The US sucks major ass to be a working person, period. Your job is everything. If you lose your job, you can lose it all. Most people are one or two bad weeks away from being homeless here.

Yes, the stakes are higher. My job isn't just a job - it's my health insurance, it's the roof over my head, it's the food on my table, it's my reputation.

Want people to be less hostile to automation? Great, start by making automation less hostile to them. When automation threatens your actual life, people are going to oppose it. At the end of the day, we're animals. When a Gazelle sees a Lion, they run.



The New York State welfare system is better than the US average by a lot, actually. The problem is overcomplexity (e.g means testing) makes it scary to rely on, and general shit American efficiency means outcomes per dollar are not as good as Europe.

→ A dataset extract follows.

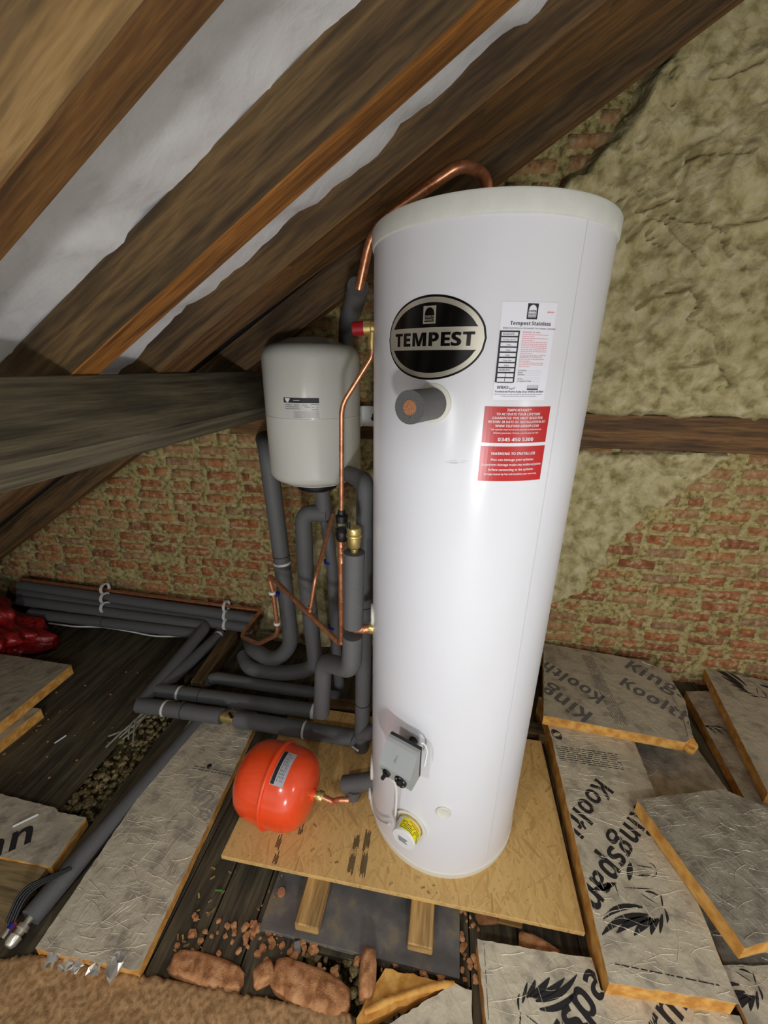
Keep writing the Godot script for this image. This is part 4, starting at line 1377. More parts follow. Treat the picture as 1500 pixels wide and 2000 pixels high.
	tag(obj("blue_clip", st, M.blue, self), "small blue plastic clip beside the upper white pipe clip", "clip")
	# over the top of the cylinder
	copper("thick copper pipe arching off the lid of the cylinder and down its far left side", [Vector3(0.069, 2.051, 0.820), Vector3(0.064, 2.102, 0.820), Vector3(0.002, 2.141, 0.800), Vector3(-0.240, 2.017, 0.780), Vector3(-0.286, 1.859, 0.760)], 0.0145, 0.07)
	lagged("black shaded lagged pipe coming down from the copper arch behind the white vessel", [Vector3(-0.288, 1.868, 0.760), Vector3(-0.330, 1.817, 0.660), Vector3(-0.467, 1.814, 0.190), Vector3(-0.491, 1.195, 0.190)], 0.033)
	# low pipes across the floor
	lagged("rear low lagged pipe running right to the foot of the thin lagged pipe", [Vector3(-1.260, -0.080, 0.520), Vector3(-1.197, 0.013, 0.500), Vector3(-0.465, -0.022, 0.490)], 0.032, 0.06, [0.13])
	var mid_pipe := lagged("middle low lagged pipe with a capped end near the floor", [Vector3(-1.437, 0.000, 0.625), Vector3(-0.558, 0.030, 0.648)], 0.037, 0.05, [0.3], [0.16])
	st = mk()
	var e := Vector3(-0.558, 0.030, 0.648)
	var ed := (Vector3(-0.558, 0.030, 0.648) - Vector3(-1.437, 0.000, 0.625)).normalized()
	lathe(st, [Vector2(0.0001, -0.004), Vector2(0.039, -0.004), Vector2(0.04, 0.0), Vector2(0.039, 0.01), Vector2(0.02, 0.012), Vector2(0.0001, 0.012)], aim(e, ed), 24)
	lathe(st, [Vector2(0.0001, 0.012), Vector2(0.008, 0.012), Vector2(0.008, 0.02), Vector2(0.0001, 0.02)], aim(e, ed), 10)
	obj("end_cap", st, M.tie, mid_pipe, false)
	lagged("front low lagged pipe, left piece, ending at the brass valve", [Vector3(-1.457, 0.000, 0.729), Vector3(-0.991, 0.022, 0.743)], 0.037, 0.05, [0.55], [0.33])
	lagged("front low lagged pipe, right piece, running behind the red vessel to the cylinder", [Vector3(-0.913, 0.024, 0.747), Vector3(-0.312, 0.045, 0.776), Vector3(-0.297, 0.050, 0.799)], 0.037, 0.03, [0.55], [0.56])
	var va := Vector3(-0.991, 0.022, 0.743)
	var vb := Vector3(-0.913, 0.024, 0.747)
	var vt := thing("stop_valve", "threaded brass stop valve with a black lever between the low lagged pipes", "valve", va)
	st = mk()
	var pr := [Vector2(0.0001, -0.004)]
	for k in 9:
		pr.append(Vector2(0.024 if k % 2 else 0.021, k * va.distance_to(vb) / 9.0))
		pr.append(Vector2(0.024 if k % 2 else 0.021, (k + 0.8) * va.distance_to(vb) / 9.0))
	pr.append(Vector2(0.0001, va.distance_to(vb)))
	lathe(st, pr, aim(va, vb - va), 20)
	obj("valve_body", st, M.brass, vt, false)
	st = mk()
	beam(st, (va + vb) * 0.5 + Vector3(0.005, 0.03, 0.0), (va + vb) * 0.5 + Vector3(0.035, 0.035, 0.03), 0.012, 0.005, Vector3.UP, 0.001)
	obj("lever", st, M.black, vt)
	st = mk()
	tube(st, [(va + vb) * 0.5, (va + vb) * 0.5 + Vector3(0.006, 0.032, 0)], 0.006, 10)
	obj("lever_stem", st, M.black, vt, false)
	# drain at the foot of the cylinder
	lagged("lagged stub from the lowest boss of the cylinder towards the red vessel", [Vector3(-0.181, 0.095, 0.990), Vector3(-0.316, 0.041, 0.990)], 0.033)
	lagged("short lagged drop leg below the stub beside the red vessel", [Vector3(-0.271, 0.047, 1.000), Vector3(-0.290, -0.116, 1.000)], 0.03, 0.02)
	var dr := Vector3(-0.295, -0.136, 1.000)
	var dc := thing("drain_cock", "small brass drain cock under the short lagged drop leg", "valve", dr)
	st = mk()
	tube(st, [dr + Vector3(0, 0.02, 0), dr + Vector3(0, -0.015, 0.0)], 0.0075, 12)
	obj("copper_tail", st, M.copper, dc, false)
	st = mk()
	tube(st, [dr + Vector3(0, -0.012, 0.0), dr + Vector3(-0.022, -0.02, 0.022)], 0.0085, 8)
	tube(st, [dr + Vector3(-0.004, -0.01, 0.008), dr + Vector3(0.012, -0.02, 0.02)], 0.005, 8)
	obj("drain_spout", st, M.brass, dc, false)
	# pipes along the foot of the wall at the left
	copper("copper pipe lying on top of the lagged pipes along the foot of the gable wall", [Vector3(-2.874, 0.210, 0.050), Vector3(-1.104, 0.157, 0.050)], 0.011)
	lagged("uppermost of the lagged pipes along the foot of the gable wall", [Vector3(-2.864, 0.173, 0.070), Vector3(-1.128, 0.105, 0.070)], 0.034)
	lagged("second lagged pipe down along the foot of the gable wall", [Vector3(-2.843, 0.132, 0.100), Vector3(-1.161, 0.052, 0.100)], 0.034)
	lagged("third lagged pipe down along the foot of the wall, turning towards the camera", [Vector3(-2.807, 0.103, 0.140), Vector3(-1.433, 0.063, 0.140), Vector3(-1.456, 0.000, 0.712)], 0.035, 0.05)
	lagged("lowest lagged pipe on the planks with a white cable along it", [Vector3(-2.690, 0.043, 0.190), Vector3(-1.449, 0.035, 0.190)], 0.034, 0.05, [0.45])
	lagged("second of the two lagged pipes running side by side towards the gable wall", [Vector3(-1.348, 0.003, 0.130), Vector3(-1.427, -0.000, 0.630)], 0.035, 0.05, [], [0.05])
	for q in [[205, 1141, 1198], [445, 1175, 1228]]:
		for k in 3:
			var y := lerpf(q[1], q[2], k / 2.0)
			st = mk()
			var c: Vector3 = [Vector3(-2.186, 0.218, 0.075), Vector3(-2.172, 0.167, 0.105), Vector3(-2.152, 0.120, 0.140), Vector3(-1.323, 0.176, 0.070), Vector3(-1.329, 0.112, 0.075), Vector3(-1.319, 0.064, 0.105)][k + (0 if q[0] == 205 else 3)]
			lathe(st, [Vector2(0.03, -0.008), Vector2(0.038, -0.008), Vector2(0.038, 0.008), Vector2(0.03, 0.008)], aim(c, Vector3(1, 0, 0)), 24)
			tag(obj("pipe_strap", st, M.tie, self, false), "%s white strap of the %s set round the pipes along the wall" % [["top", "middle", "bottom"][k], "left" if q[0] == 205 else "right"], "strap", "white straps on the wall pipes")
	# the long pipe beside the left board
	lagged("long lagged pipe on the planks beside the left insulation board", [Vector3(-1.221, -0.040, 1.521), Vector3(-1.120, -0.040, 0.735)], 0.034, 0.05)
	var la := Vector3(-1.221, -0.040, 1.521)
	var lb := Vector3(-1.226, -0.045, 1.590)
	var pe := thing("pipe_end", "pale compression fittings on the bare end of the long lagged pipe at lower left", "fitting", la)
	st = mk()
	var dn := (lb - la).normalized()
	var ll := la.distance_to(lb)
	lathe(st, [Vector2(0.0001, -0.01), Vector2(0.011, -0.01), Vector2(0.011, ll * 0.25), Vector2(0.018, ll * 0.26), Vector2(0.02, ll * 0.4), Vector2(0.015, ll * 0.45), Vector2(0.015, ll * 0.6), Vector2(0.02, ll * 0.64), Vector2(0.018, ll * 0.9), Vector2(0.012, ll), Vector2(0.0001, ll)], aim(la, dn), 14)
	obj("fitting_body", st, M.silver, pe, false)
	for q in [[0.35, 0.02, "red"], [0.42, 0.024, "blue"], [0.62, 0.026, "steel"]]:
		st = mk()
		var p: Vector3 = la.lerp(lb, q[0]) + Vector3(-0.022, q[1], 0)
		tube(st, [p, p + dn * 0.02], 0.008, 10)
		obj("connector", st, flat(Color(0.6, 0.12, 0.06), 0.4) if q[2] == "red" else M.blue if q[2] == "blue" else M.chrome, pe, false)
	for k in 4:
		st = mk()
		var o := Vector3(-0.045 + k * 0.007, 0.035 - 0.004 * k, 0)
		tube(st, fillet([la + Vector3(0.05, 0.035, -0.12) + o * 0.3, la + Vector3(0.0, 0.045, -0.03) + o, la.lerp(lb, 0.45) + o * 0.9], 0.06), 0.004, 8)
		obj("cable_tail", st, M.black, pe, false)
	# cables
	cable("white cable lying along the lowest lagged pipe by the wall", [Vector3(-2.586, -0.030, 0.179), Vector3(-2.464, -0.030, 0.181), Vector3(-2.352, -0.020, 0.193), Vector3(-2.198, -0.030, 0.153), Vector3(-1.969, -0.040, 0.156), Vector3(-1.803, -0.040, 0.176), Vector3(-1.558, -0.030, 0.148)], 0.0055, M.cable)
	cable("white cable looping behind the red vessel up to the lagged pipe", [Vector3(-0.661, 0.010, 0.775), Vector3(-0.547, 0.008, 0.777), Vector3(-0.348, 0.020, 0.787), Vector3(-0.289, 0.060, 0.847)], 0.005, M.cable)
	cable("short white cable under the front low lagged pipe by the tie", [Vector3(-1.308, 0.010, 0.750), Vector3(-1.273, -0.010, 0.757), Vector3(-1.189, -0.010, 0.749)], 0.005, M.cable)
	cable("white flex running from the thermostat box down the cylinder to the heater cap", [on_cyl(-0.135, 0.53, 0.1), on_cyl(-0.137, 0.46, 0.06), on_cyl(-0.15, 0.36, 0.025), on_cyl(-0.158, 0.21, 0.016), on_cyl(-0.15, 0.185, 0.02)], 0.0042, M.cable)
	cable("white flex curling round the foot of the cylinder under the lowest lagged stub", [Vector3(-0.208, -0.003, 1.000), on_cyl(-0.37, 0.1, 0.012), on_cyl(-0.31, 0.06, 0.014), on_cyl(-0.24, 0.09, 0.014), on_cyl(-0.18, 0.16, 0.02)], 0.0042, M.cable)
	cable("short white flex looping behind the top of the thermostat box", [on_cyl(-0.1, 0.61, 0.05), on_cyl(-0.075, 0.635, 0.03), on_cyl(-0.06, 0.61, 0.03), on_cyl(-0.062, 0.57, 0.05)], 0.003, M.cable)
	var fan_pts := [Vector3(-1.430, -0.050, 0.726), Vector3(-1.433, -0.050, 0.808), Vector3(-1.411, -0.070, 0.881), Vector3(-1.510, -0.075, 0.879), Vector3(-1.554, -0.030, 0.544)]
	for k in 6:
		var a: Vector3 = fan_pts[0] + Vector3(rng.randf_range(-0.05, 0.03), rng.randf() * 0.02, rng.randf_range(-0.1, 0.03))
		var b: Vector3 = fan_pts[1] + Vector3(rng.randf_range(-0.03, 0.03), rng.randf() * 0.02, rng.randf_range(-0.03, 0.03))
		var c: Vector3 = fan_pts[2 if k % 2 else 3] + Vector3(rng.randf_range(-0.05, 0.05), 0.01, rng.randf_range(-0.02, 0.05))
		var o := cable("old grey-brown cable in the tangle over the rubble by the low lagged pipes", [a, b, c], 0.0045, M.old_cable)
		o.set_meta("group", "tangle of old cables in the floor gap")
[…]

The "machine" politicians who these less-than-enligtened unions tend to support are actually more to the right (of the Democratic party) and less interested in expanding the welfare state. In fact, there have been times the unions are explicitly against more benefits to the general public because they feel they weaken union contracts in comparison (stuff that only they got before now everyone gets).

I wish I was kidding with these things...

European style sectoral bargaining is much better, and makes for much more enlightened unions. Hopefully we get it in the US, there are some positive signs it might be possible.